Any teammate can create a whiteboard from scratch or use the templates even when not on video calls.
The whiteboard creator can add collaborators, rename the whiteboard, create a duplicate, or share it with others.
Additionally, teammates can share or present the whiteboard project to executives. Whiteboard users can access the information on their android or ios phones, desktops, or zoom website.
Google Meet integrates with the Google workspace apps and has a live jam board for collaboration
Although Google Meet has integration and collaboration apps, they are more minimal and rigid than Zoom. I think Google Meet still needs some work in streamlining workflows. It only integrates with Google workspace apps such as drive, docs, dropbox, spreadsheets, calendar, and email.
Integrations with popular apps such as Zapier and asana are unavailable Google Meet website.
Instead of virtual whiteboards, Google meet has live jamboards where teammates can create and collaborate. Live jam boards are only started or opened during live meetings.
To use the jam board, participants must download the Google Meet app on their computers or phones.
The primary difference between zoom whiteboards and Google Jamboards is you can use Zoom whiteboards everywhere in team chats and during meetings. On the other hand, Google Meet jamboards are only available during live sessions on computers, phones, or tablets.
Zoom Vs. Google Meet: Security
Zoom and Google Meet have enhanced security before and during live meetings.
Zoom has fantastic security and data encryption methods
Zoom has the following security measures.
- Zoom waiting rooms- Hosts can direct attendees to a waiting room before admitting them to the meeting.
- Passcodes and URLS- Only users with the passcode or URL can join the meeting, ensuring third parties cannot see or record video or audio in encrypted sessions. The host invites attendees through link sharing.
- Advanced chat encryption secures sent messages, ensuring only intended recipients can read them.
- Cloud-recorded data encryption with passcode prompts when one wants to open or stream cloud content.
- Hosts can remove unwelcomed visitors in video meetings.
Google Meet has superb security and data encryption
Google meet has advanced its security by using similar features to Zoom. Such measures include end-to-end data encryption and using passwords or codes to join meetings. Google Meets allows only people with a Google account to join a session.
Google Meet also has a feature that restricts people from entering too early to filter unauthorized users.
Zoom Vs. Google Meet: Pricing
The last feature that can help you determine the ideal video conferencing tool that is perfect for your team is their pricing plans. While zoom and Google Meet offer free accounts, they have paid accounts with extra capabilities you’ll need to increase efficacy in video sessions.
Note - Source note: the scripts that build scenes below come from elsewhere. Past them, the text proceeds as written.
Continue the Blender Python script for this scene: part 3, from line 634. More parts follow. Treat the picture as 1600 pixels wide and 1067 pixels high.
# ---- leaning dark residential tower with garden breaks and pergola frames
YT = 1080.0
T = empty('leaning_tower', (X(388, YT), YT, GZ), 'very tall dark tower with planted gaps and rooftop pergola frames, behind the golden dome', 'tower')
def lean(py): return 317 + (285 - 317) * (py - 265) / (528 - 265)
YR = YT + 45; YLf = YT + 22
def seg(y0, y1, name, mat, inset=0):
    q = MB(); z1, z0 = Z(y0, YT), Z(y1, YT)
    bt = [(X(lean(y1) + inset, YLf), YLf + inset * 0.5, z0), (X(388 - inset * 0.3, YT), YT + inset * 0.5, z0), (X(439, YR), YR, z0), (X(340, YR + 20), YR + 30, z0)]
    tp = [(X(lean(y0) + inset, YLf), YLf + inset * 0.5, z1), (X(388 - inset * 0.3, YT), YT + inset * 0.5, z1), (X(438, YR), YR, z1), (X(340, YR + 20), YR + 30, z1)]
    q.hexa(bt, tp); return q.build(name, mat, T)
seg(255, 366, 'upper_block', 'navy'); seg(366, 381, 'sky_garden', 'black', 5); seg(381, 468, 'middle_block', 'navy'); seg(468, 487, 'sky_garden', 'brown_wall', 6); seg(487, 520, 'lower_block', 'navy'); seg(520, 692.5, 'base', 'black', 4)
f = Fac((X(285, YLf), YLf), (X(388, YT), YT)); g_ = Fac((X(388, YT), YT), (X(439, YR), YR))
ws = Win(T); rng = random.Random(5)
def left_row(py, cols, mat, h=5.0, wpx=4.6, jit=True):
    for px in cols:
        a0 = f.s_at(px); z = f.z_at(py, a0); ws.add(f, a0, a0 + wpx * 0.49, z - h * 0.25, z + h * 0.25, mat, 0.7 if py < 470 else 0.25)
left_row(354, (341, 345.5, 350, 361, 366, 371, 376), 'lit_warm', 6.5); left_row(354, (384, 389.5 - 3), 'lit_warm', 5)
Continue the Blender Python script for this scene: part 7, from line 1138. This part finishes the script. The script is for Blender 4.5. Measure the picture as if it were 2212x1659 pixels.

Below, I break down Zoom and Google Meet paid accounts to help you choose a suitable one for your team.
Zoom’s paid plans are pricier but offer more functionalities for the best video experience
Zoom has three premium accounts.
- Pro plan priced at $149/year/user- Allows up to 30 hours per meeting, 100 participants, three whiteboards, team chat, mail and calendar, 5 GB cloud storage, and integration with essential apps.
- Business plan, priced at 199/year/user- Allows for up to 30 hours of meeting time, 300 participants, unlimited whiteboard, calendar, and mail on client account, team chat, 5 GB cloud storage, premium integration, and collaboration apps, SSO, and managed domains.
- Enterprise plan, custom price- Allows for up to 30 hours of meeting time, 1000 participants, unlimited whiteboard and cloud storage, team chat, calendar and mail on client account, translated captions, rooms and webinars, workspace reservations, SSO, managed domains, and full-featured PBX phone.
Google Meet’s paid plans are cheaper, but you’ll have to get a higher account to access better features for efficient video sessions
Google Meet’s premium features are available on Google workspace. Additional apps with the paid workspace include sheets, jam board, slides, docs, drive, meet, calendar, forms, sites, and Gmail.
Below are Google workspace plans and what you can do with the Premium google meet account.
- The business starter, priced at $6/month/user- Accepts up to 100 attendees per meeting and offers 30GB of storage per user.
- Business Standard, priced at $12/month/user- Allows up to 150 participants, recordings, and 2 TB storage per user.
- Business Plus, priced at $18/month/user- Allows up to 500 participants, recordings, attendance tracking, 5 TB storage per user, enhanced security, and management control.
- Enterprise plan, custom price- Accepts up to 500 participant video meetings, recordings, attendance tracking, noise cancellation, in-domain live streaming, unlimited storage, advanced security, management, and compliance control.
Google Meet Vs. Zoom: Which is Right For Your Team?
Both video platforms are fantastic and offer excellent video meeting experiences. Choosing the ideal tool for your team comes down to which software best serves your meeting needs, which are unique to every organization.
Carefully examine your conferencing needs, and match them to the software that provides the most functionalities and reasonable pricing.
I recommend Google Meet for small businesses with fewer staff or teammates. Google meets pricing, and the paid features will serve your team well, allowing you to seamlessly collaborate, chat, and catch up with teammates.
On the other hand, Zoom is robust and thus ideal for enterprises. It integrates with many apps and tools, making collaboration and workflow more efficient for large teams.
Zoom also provides more control over video recording, storage, whiteboard collaboration, and multiple screen sharing from participants, making it ideal for enterprises.
Hold Your Video Meetings on Zoom Today
Zoom and Google are excellent video conferencing software for all teams. As a team leader, choose a suitable tool that meets all your video-meeting requirements, such as video recording and storage, captioning, and enhanced security.